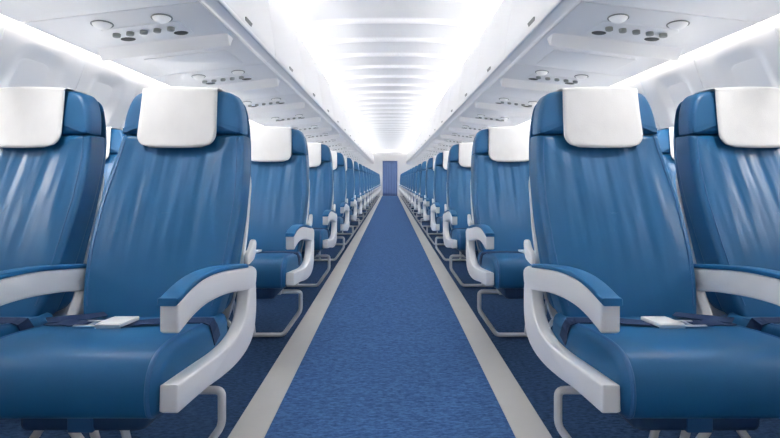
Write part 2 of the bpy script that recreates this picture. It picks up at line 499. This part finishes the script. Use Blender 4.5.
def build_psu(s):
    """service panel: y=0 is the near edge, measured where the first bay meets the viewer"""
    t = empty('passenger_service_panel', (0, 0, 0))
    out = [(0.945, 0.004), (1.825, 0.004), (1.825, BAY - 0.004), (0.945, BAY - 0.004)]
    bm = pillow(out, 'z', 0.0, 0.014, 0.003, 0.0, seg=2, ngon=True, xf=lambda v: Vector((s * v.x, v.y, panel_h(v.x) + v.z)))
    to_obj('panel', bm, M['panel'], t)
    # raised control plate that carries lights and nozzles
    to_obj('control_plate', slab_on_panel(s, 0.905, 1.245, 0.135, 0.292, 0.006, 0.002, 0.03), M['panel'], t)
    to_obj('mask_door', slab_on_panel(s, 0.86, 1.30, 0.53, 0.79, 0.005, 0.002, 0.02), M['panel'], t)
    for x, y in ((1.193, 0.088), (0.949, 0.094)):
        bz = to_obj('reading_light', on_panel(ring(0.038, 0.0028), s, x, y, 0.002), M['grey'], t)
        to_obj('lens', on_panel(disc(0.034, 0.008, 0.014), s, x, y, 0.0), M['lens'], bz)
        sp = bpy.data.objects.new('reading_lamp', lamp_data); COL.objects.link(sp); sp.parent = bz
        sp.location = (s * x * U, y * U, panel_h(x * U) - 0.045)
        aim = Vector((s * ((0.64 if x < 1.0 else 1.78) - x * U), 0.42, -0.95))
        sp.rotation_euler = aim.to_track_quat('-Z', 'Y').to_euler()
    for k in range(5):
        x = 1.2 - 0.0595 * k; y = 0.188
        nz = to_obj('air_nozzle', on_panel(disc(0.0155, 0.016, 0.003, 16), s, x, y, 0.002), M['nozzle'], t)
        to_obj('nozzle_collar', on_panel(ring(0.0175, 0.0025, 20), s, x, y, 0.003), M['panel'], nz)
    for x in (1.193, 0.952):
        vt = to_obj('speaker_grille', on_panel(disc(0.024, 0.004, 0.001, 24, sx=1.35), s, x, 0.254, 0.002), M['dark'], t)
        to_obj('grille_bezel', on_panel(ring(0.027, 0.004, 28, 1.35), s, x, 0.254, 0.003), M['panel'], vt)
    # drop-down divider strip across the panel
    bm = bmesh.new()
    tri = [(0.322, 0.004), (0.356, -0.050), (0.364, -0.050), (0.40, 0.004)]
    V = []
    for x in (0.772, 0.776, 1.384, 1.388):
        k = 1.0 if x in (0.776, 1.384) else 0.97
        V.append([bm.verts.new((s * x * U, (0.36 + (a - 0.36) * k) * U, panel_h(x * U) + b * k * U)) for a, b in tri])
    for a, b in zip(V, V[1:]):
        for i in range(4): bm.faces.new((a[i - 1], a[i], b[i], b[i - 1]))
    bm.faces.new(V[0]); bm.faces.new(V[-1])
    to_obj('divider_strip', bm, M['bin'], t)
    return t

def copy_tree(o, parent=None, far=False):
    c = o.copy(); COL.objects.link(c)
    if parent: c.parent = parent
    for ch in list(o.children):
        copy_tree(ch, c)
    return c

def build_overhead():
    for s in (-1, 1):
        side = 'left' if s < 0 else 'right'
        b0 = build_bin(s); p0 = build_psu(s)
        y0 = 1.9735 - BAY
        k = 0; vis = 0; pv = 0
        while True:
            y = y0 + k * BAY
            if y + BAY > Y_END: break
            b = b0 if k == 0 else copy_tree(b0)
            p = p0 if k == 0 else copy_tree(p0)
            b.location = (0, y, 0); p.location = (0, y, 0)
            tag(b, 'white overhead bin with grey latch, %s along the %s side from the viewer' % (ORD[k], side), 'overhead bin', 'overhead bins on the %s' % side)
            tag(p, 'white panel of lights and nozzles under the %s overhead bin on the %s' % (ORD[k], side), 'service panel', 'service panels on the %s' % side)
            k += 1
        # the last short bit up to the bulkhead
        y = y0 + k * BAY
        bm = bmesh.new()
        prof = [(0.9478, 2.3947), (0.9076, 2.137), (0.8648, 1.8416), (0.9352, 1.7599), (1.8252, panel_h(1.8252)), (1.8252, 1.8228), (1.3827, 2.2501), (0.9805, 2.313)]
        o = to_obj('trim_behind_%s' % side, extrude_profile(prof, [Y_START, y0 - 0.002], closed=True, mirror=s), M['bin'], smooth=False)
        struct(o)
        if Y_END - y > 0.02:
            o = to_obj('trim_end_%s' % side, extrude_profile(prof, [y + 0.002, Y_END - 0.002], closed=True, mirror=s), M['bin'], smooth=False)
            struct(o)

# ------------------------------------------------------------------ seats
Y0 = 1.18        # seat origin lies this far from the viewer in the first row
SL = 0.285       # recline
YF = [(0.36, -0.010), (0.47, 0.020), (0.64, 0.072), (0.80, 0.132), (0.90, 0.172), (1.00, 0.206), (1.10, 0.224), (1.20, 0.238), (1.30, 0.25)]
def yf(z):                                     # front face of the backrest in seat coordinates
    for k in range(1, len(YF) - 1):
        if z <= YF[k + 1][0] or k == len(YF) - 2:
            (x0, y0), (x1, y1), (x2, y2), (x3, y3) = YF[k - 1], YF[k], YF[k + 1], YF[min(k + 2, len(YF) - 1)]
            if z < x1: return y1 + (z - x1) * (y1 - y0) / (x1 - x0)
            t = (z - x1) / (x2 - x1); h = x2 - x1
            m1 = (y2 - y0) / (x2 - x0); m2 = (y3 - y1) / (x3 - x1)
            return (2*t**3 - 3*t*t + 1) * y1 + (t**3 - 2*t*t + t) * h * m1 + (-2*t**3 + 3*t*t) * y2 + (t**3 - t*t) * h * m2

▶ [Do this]
Would you set down the listing exactly, omitting pictures?

▶ [Problem solution]
Write part 2 of the bpy script that recreates this picture. It picks up at line 499. This part finishes the script. Use Blender 4.5.
def build_psu(s):
    """service panel: y=0 is the near edge, measured where the first bay meets the viewer"""
    t = empty('passenger_service_panel', (0, 0, 0))
    out = [(0.945, 0.004), (1.825, 0.004), (1.825, BAY - 0.004), (0.945, BAY - 0.004)]
    bm = pillow(out, 'z', 0.0, 0.014, 0.003, 0.0, seg=2, ngon=True, xf=lambda v: Vector((s * v.x, v.y, panel_h(v.x) + v.z)))
    to_obj('panel', bm, M['panel'], t)
    # raised control plate that carries lights and nozzles
    to_obj('control_plate', slab_on_panel(s, 0.905, 1.245, 0.135, 0.292, 0.006, 0.002, 0.03), M['panel'], t)
    to_obj('mask_door', slab_on_panel(s, 0.86, 1.30, 0.53, 0.79, 0.005, 0.002, 0.02), M['panel'], t)
    for x, y in ((1.193, 0.088), (0.949, 0.094)):
        bz = to_obj('reading_light', on_panel(ring(0.038, 0.0028), s, x, y, 0.002), M['grey'], t)
        to_obj('lens', on_panel(disc(0.034, 0.008, 0.014), s, x, y, 0.0), M['lens'], bz)
        sp = bpy.data.objects.new('reading_lamp', lamp_data); COL.objects.link(sp); sp.parent = bz
        sp.location = (s * x * U, y * U, panel_h(x * U) - 0.045)
        aim = Vector((s * ((0.64 if x < 1.0 else 1.78) - x * U), 0.42, -0.95))
        sp.rotation_euler = aim.to_track_quat('-Z', 'Y').to_euler()
    for k in range(5):
        x = 1.2 - 0.0595 * k; y = 0.188
        nz = to_obj('air_nozzle', on_panel(disc(0.0155, 0.016, 0.003, 16), s, x, y, 0.002), M['nozzle'], t)
        to_obj('nozzle_collar', on_panel(ring(0.0175, 0.0025, 20), s, x, y, 0.003), M['panel'], nz)
    for x in (1.193, 0.952):
        vt = to_obj('speaker_grille', on_panel(disc(0.024, 0.004, 0.001, 24, sx=1.35), s, x, 0.254, 0.002), M['dark'], t)
        to_obj('grille_bezel', on_panel(ring(0.027, 0.004, 28, 1.35), s, x, 0.254, 0.003), M['panel'], vt)
    # drop-down divider strip across the panel
    bm = bmesh.new()
    tri = [(0.322, 0.004), (0.356, -0.050), (0.364, -0.050), (0.40, 0.004)]
    V = []
    for x in (0.772, 0.776, 1.384, 1.388):
        k = 1.0 if x in (0.776, 1.384) else 0.97
        V.append([bm.verts.new((s * x * U, (0.36 + (a - 0.36) * k) * U, panel_h(x * U) + b * k * U)) for a, b in tri])
    for a, b in zip(V, V[1:]):
        for i in range(4): bm.faces.new((a[i - 1], a[i], b[i], b[i - 1]))
    bm.faces.new(V[0]); bm.faces.new(V[-1])
    to_obj('divider_strip', bm, M['bin'], t)
    return t

def copy_tree(o, parent=None, far=False):
    c = o.copy(); COL.objects.link(c)
    if parent: c.parent = parent
    for ch in list(o.children):
        copy_tree(ch, c)
    return c

def build_overhead():
    for s in (-1, 1):
        side = 'left' if s < 0 else 'right'
        b0 = build_bin(s); p0 = build_psu(s)
        y0 = 1.9735 - BAY
        k = 0; vis = 0; pv = 0
        while True:
            y = y0 + k * BAY
            if y + BAY > Y_END: break
            b = b0 if k == 0 else copy_tree(b0)
            p = p0 if k == 0 else copy_tree(p0)
            b.location = (0, y, 0); p.location = (0, y, 0)
            tag(b, 'white overhead bin with grey latch, %s along the %s side from the viewer' % (ORD[k], side), 'overhead bin', 'overhead bins on the %s' % side)
            tag(p, 'white panel of lights and nozzles under the %s overhead bin on the %s' % (ORD[k], side), 'service panel', 'service panels on the %s' % side)
            k += 1
        # the last short bit up to the bulkhead
        y = y0 + k * BAY
        bm = bmesh.new()
        prof = [(0.9478, 2.3947), (0.9076, 2.137), (0.8648, 1.8416), (0.9352, 1.7599), (1.8252, panel_h(1.8252)), (1.8252, 1.8228), (1.3827, 2.2501), (0.9805, 2.313)]
        o = to_obj('trim_behind_%s' % side, extrude_profile(prof, [Y_START, y0 - 0.002], closed=True, mirror=s), M['bin'], smooth=False)
        struct(o)
        if Y_END - y > 0.02:
            o = to_obj('trim_end_%s' % side, extrude_profile(prof, [y + 0.002, Y_END - 0.002], closed=True, mirror=s), M['bin'], smooth=False)
            struct(o)

# ------------------------------------------------------------------ seats
Y0 = 1.18        # seat origin lies this far from the viewer in the first row
SL = 0.285       # recline
YF = [(0.36, -0.010), (0.47, 0.020), (0.64, 0.072), (0.80, 0.132), (0.90, 0.172), (1.00, 0.206), (1.10, 0.224), (1.20, 0.238), (1.30, 0.25)]
def yf(z):                                     # front face of the backrest in seat coordinates
    for k in range(1, len(YF) - 1):
        if z <= YF[k + 1][0] or k == len(YF) - 2:
            (x0, y0), (x1, y1), (x2, y2), (x3, y3) = YF[k - 1], YF[k], YF[k + 1], YF[min(k + 2, len(YF) - 1)]
            if z < x1: return y1 + (z - x1) * (y1 - y0) / (x1 - x0)
            t = (z - x1) / (x2 - x1); h = x2 - x1
            m1 = (y2 - y0) / (x2 - x0); m2 = (y3 - y1) / (x3 - x1)
            return (2*t**3 - 3*t*t + 1) * y1 + (t**3 - 2*t*t + t) * h * m1 + (-2*t**3 + 3*t*t) * y2 + (t**3 - t*t) * h * m2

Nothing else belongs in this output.